Kasich’s original proposal saw Lakota Local School District set to weather $9.7 million worth of reductions over a two-year period, including a proposed phase-out of tangible personal property tax reimbursements over the biennium.

The Senate version mirrors the House version for Lakota, with both versions holding the district harmless from reductions in funding over those two years, according to Jenni Logan, the district’s treasurer.

“If this holds it would be a tremendous improvement over the original proposal,” Logan said. “No cut in funding is a win for Lakota schools and its community.”

Both the House and Senate versions include a return to the phasing out of these dollars in 2018.

“While neither version is an answer for the long-term, it does give us additional time to problem solve on this issue,” Logan said.

Widener and Senate President Keith Faber said the Senate proposal would increase total state funding for K-12 schools by $351 million in 2015-16, and then by another $233 million on top of that in 2016-17.

Faber said the Senate wants to get Ohio closer to pure implementation of the existing school funding formula, arguing that guarantees and caps for districts at the ends of the spectrum get in the way.

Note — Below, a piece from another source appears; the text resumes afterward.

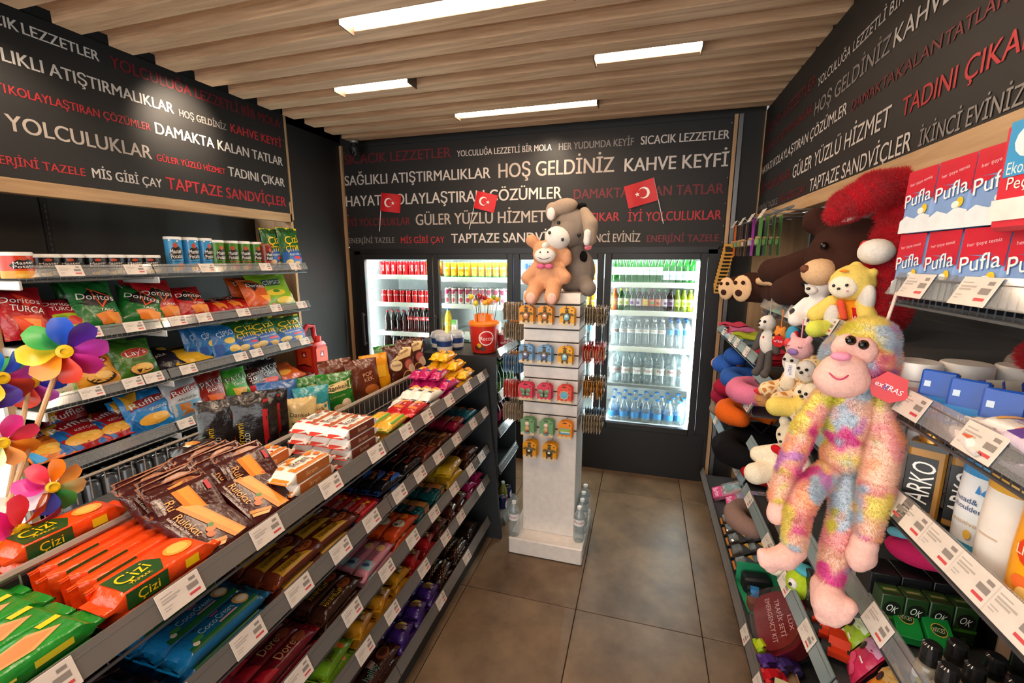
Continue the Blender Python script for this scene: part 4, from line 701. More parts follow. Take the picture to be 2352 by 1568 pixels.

“A formula that only has 20 percent of the districts on it really isn’t much of a formula,” Faber said. “We’re trying to make sure we’re doing a formula that is long term, predictable, stable and does what we need to do to fund kids. I think we’re headed in that direction, and if you look at the numbers, I think most of our districts are going to be satisfied.”

Damon Asbury, director of legislative services for the Ohio School Boards Association, said his group is in the process of evaluating the Senate proposal. He lauded small provisions that would help rural districts with transportation funding and needy districts with technology funding. But the big question is the “capacity” decision.

“Capacity is about the ability of the school district to raise funds locally,” Asbury said. “The higher your total property valuation and the higher you median income, in theory the less money you should get (from the state). And low-capacity districts should get more. … But it depends what method they use to calculate that capacity.”